We’ve watched this for years with Sergio Garcia, a player who had a tee-to-green game to win multiple majors but never put it together with his putter to win even one.

Right now, Johnson looks like the next iteration of that. If he figures his putter out for 72 holes, his day at a major will come. But if you can’t gain any strokes on the green, you won’t win a major.

9. Lee Westwood

Lee Westwood’s quest for his first major continues, as the former world No. 1 had another near miss at a major championship.

Still, there are a few unquestionable positives to take from it.

One, he contended. Westwood is just a few weeks shy of his 43rd birthday and hasn’t done much on the world golf stage for a while. Westwood showed that he can still play and contend at the biggest tournaments in the world.
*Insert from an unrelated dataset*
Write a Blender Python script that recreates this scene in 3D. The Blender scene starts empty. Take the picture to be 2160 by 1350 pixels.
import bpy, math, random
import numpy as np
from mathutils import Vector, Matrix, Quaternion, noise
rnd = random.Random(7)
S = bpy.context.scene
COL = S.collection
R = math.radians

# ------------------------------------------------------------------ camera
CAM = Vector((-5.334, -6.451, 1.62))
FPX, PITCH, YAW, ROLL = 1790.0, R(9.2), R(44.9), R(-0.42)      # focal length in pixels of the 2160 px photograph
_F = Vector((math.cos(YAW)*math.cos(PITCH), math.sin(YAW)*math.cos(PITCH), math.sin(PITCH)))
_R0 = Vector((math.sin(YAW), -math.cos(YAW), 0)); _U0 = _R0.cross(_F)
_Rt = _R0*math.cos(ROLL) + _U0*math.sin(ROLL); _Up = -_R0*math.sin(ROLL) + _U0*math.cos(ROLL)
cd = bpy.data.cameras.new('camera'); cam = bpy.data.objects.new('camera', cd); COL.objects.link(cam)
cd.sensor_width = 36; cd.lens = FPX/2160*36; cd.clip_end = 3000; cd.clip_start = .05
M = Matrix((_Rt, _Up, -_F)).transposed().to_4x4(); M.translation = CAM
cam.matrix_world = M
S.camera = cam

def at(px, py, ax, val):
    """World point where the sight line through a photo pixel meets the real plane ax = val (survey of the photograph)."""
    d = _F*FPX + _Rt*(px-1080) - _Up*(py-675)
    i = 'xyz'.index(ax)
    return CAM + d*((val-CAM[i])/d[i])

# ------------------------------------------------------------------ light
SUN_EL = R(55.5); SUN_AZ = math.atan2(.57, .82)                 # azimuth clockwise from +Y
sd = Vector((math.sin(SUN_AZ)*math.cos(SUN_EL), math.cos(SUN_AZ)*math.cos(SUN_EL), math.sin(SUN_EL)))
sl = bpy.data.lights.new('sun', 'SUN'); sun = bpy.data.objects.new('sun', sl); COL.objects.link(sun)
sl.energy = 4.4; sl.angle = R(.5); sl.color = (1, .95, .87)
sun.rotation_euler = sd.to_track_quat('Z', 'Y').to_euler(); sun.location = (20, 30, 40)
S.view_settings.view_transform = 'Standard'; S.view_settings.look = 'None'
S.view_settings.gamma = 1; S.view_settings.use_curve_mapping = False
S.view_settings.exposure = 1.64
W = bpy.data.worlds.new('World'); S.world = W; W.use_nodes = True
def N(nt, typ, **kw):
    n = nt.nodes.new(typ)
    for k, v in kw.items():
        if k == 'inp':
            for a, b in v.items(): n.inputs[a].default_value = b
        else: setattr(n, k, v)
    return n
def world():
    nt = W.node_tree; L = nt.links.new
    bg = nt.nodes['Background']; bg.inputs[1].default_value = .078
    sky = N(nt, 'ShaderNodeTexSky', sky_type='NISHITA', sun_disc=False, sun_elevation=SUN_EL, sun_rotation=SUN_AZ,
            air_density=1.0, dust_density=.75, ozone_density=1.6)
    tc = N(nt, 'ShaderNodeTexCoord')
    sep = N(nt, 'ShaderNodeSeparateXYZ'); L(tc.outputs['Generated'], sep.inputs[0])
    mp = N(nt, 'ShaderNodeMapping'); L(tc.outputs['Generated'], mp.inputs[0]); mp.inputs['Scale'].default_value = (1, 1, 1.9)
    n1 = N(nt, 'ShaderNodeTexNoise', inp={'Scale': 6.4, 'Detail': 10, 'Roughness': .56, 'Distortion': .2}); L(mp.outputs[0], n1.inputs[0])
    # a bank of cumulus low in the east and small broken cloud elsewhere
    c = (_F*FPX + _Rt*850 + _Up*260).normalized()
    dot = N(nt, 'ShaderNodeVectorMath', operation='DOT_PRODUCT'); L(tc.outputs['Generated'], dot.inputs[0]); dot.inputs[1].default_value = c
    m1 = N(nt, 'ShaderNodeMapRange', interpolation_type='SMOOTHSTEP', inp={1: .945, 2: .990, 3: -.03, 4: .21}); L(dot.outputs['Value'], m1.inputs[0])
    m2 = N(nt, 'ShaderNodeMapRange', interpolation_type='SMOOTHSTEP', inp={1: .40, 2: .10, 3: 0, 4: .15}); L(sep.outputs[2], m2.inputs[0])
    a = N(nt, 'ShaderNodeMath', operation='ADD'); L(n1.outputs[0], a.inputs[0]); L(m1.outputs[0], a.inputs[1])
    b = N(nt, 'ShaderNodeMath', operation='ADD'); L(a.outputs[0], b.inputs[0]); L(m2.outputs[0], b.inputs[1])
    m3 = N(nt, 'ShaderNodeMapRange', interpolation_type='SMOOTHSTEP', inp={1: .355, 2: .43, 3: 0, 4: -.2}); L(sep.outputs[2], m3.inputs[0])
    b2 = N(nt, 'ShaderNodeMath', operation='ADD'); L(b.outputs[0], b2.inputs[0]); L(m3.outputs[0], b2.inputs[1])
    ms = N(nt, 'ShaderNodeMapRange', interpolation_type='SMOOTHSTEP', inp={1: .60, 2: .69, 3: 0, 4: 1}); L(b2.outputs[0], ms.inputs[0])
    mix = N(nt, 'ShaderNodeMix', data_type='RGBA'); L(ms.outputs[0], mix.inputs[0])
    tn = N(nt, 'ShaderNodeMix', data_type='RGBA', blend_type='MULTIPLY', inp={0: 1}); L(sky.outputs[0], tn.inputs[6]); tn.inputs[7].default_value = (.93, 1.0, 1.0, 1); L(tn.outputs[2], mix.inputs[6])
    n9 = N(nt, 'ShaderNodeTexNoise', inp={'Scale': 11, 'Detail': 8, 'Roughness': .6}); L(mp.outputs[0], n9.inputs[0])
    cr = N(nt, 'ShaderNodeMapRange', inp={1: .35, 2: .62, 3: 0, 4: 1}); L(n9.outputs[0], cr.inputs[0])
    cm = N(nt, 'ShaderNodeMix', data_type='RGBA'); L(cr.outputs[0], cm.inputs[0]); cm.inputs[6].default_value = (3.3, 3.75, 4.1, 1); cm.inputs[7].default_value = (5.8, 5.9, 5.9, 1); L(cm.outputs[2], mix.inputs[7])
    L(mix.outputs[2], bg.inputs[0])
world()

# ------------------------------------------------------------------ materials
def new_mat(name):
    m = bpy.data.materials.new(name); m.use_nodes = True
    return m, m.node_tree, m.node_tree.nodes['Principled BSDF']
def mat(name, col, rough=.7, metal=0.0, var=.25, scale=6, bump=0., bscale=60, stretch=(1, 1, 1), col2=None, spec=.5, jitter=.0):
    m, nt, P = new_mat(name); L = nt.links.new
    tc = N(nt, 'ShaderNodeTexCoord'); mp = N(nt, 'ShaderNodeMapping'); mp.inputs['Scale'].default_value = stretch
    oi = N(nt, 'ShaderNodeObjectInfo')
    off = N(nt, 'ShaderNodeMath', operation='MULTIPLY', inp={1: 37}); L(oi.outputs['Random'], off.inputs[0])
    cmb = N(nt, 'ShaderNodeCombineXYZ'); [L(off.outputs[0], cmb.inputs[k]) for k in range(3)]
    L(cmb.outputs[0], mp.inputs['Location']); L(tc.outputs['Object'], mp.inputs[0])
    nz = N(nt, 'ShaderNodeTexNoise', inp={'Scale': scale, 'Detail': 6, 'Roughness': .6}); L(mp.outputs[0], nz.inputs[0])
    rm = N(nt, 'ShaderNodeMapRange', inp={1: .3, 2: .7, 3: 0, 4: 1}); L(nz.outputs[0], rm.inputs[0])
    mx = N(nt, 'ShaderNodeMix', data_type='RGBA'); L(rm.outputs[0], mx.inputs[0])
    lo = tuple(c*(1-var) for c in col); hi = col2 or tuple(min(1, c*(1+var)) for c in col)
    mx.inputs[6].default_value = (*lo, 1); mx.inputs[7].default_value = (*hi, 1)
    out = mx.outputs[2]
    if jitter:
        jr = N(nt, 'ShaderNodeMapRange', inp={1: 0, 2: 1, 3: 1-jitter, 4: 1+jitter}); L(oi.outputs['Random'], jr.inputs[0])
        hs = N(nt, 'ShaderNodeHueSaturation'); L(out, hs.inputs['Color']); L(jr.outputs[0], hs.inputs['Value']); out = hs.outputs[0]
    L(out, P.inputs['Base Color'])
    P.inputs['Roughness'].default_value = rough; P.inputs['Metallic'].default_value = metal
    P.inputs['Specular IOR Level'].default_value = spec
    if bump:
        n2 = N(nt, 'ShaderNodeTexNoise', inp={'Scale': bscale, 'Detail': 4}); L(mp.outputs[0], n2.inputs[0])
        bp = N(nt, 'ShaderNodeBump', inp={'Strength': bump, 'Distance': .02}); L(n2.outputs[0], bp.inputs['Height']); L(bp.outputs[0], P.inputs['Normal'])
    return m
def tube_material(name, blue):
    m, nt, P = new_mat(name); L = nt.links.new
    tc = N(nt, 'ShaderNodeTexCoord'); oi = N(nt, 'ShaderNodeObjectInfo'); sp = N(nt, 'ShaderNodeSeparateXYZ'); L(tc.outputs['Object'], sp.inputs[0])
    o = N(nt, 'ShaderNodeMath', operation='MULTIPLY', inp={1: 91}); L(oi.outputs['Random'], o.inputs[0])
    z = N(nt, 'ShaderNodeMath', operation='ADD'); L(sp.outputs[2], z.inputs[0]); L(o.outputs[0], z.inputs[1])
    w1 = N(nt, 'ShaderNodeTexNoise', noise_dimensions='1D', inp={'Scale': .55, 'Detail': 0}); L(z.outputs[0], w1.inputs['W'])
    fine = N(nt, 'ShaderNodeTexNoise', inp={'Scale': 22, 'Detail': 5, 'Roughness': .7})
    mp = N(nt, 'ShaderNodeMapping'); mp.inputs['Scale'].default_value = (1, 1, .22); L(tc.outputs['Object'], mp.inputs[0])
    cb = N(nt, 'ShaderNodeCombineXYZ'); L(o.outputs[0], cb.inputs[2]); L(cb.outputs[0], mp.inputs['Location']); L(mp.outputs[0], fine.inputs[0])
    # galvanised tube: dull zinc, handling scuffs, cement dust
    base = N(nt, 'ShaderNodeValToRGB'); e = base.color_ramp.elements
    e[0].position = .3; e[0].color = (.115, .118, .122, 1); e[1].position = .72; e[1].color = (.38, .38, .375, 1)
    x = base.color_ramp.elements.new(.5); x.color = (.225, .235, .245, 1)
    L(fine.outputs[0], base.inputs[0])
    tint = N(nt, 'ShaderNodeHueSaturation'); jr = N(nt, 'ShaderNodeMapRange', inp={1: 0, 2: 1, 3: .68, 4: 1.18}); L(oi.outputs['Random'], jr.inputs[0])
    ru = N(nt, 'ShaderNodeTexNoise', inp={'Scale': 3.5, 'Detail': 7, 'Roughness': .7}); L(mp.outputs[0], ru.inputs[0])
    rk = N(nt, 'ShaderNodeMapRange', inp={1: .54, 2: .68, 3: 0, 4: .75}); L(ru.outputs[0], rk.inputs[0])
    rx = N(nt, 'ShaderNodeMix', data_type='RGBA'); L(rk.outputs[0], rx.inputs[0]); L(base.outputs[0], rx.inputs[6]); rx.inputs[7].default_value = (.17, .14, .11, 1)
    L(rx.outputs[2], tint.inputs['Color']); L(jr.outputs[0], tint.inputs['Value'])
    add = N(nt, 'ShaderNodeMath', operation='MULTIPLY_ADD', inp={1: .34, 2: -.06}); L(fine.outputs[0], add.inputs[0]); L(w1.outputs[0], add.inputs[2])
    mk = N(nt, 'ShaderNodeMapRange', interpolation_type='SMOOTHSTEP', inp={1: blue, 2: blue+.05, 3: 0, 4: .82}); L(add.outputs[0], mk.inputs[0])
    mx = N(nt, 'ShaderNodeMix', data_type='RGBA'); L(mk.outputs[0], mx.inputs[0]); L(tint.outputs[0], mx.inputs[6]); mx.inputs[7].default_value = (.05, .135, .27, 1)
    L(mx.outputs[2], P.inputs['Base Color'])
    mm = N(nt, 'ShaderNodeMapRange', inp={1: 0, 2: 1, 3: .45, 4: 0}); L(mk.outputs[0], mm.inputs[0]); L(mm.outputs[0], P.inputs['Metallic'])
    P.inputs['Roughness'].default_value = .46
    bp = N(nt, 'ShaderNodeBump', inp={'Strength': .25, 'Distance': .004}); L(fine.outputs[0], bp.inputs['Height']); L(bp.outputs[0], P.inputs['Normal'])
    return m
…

Two, he’ll be back. Westwood only qualified for the Masters because he finished 2015 in the Top-50 in the world rankings. He’s no longer ranked that high and wasn’t all that close to any other standard that would qualify him for the 2017 tournament. With this finish, Westwood has locked himself into an appearance in the 2017 Masters.

Given how close Westwood was in the final few holes, that may not be what he wanted. Still, it’s not a bad consolation prize.

10. Second nine on Sunday

If you’ve watched the Masters enough, you’ve no doubt heard some variation of this phrase: “The tournament doesn’t start until the second nine on Sunday.”

After relatively drama free tournaments in 2014 and 2015, it might have been easy to forget this truth. Well, consider the 2016 Masters a reminder.

After Spieth’s ninth hole, it looked like the second nine would be nothing more than a victory lap. It obviously didn’t work out that way for him. Not only did Spieth not win going away or win at all but by the time the dust had settled, Willett won by a relatively comfortable margin of three shots.

The second nine at Augusta is filled with holes that reward great shots and badly penalize poor ones. The final book of any given Masters tournament can’t begin to be written until the final putt is in the hole. Just in case anyone forgot that with Bubba Watson’s win in 2014 or Spieth’s win in 2015, we all got a reminder this year.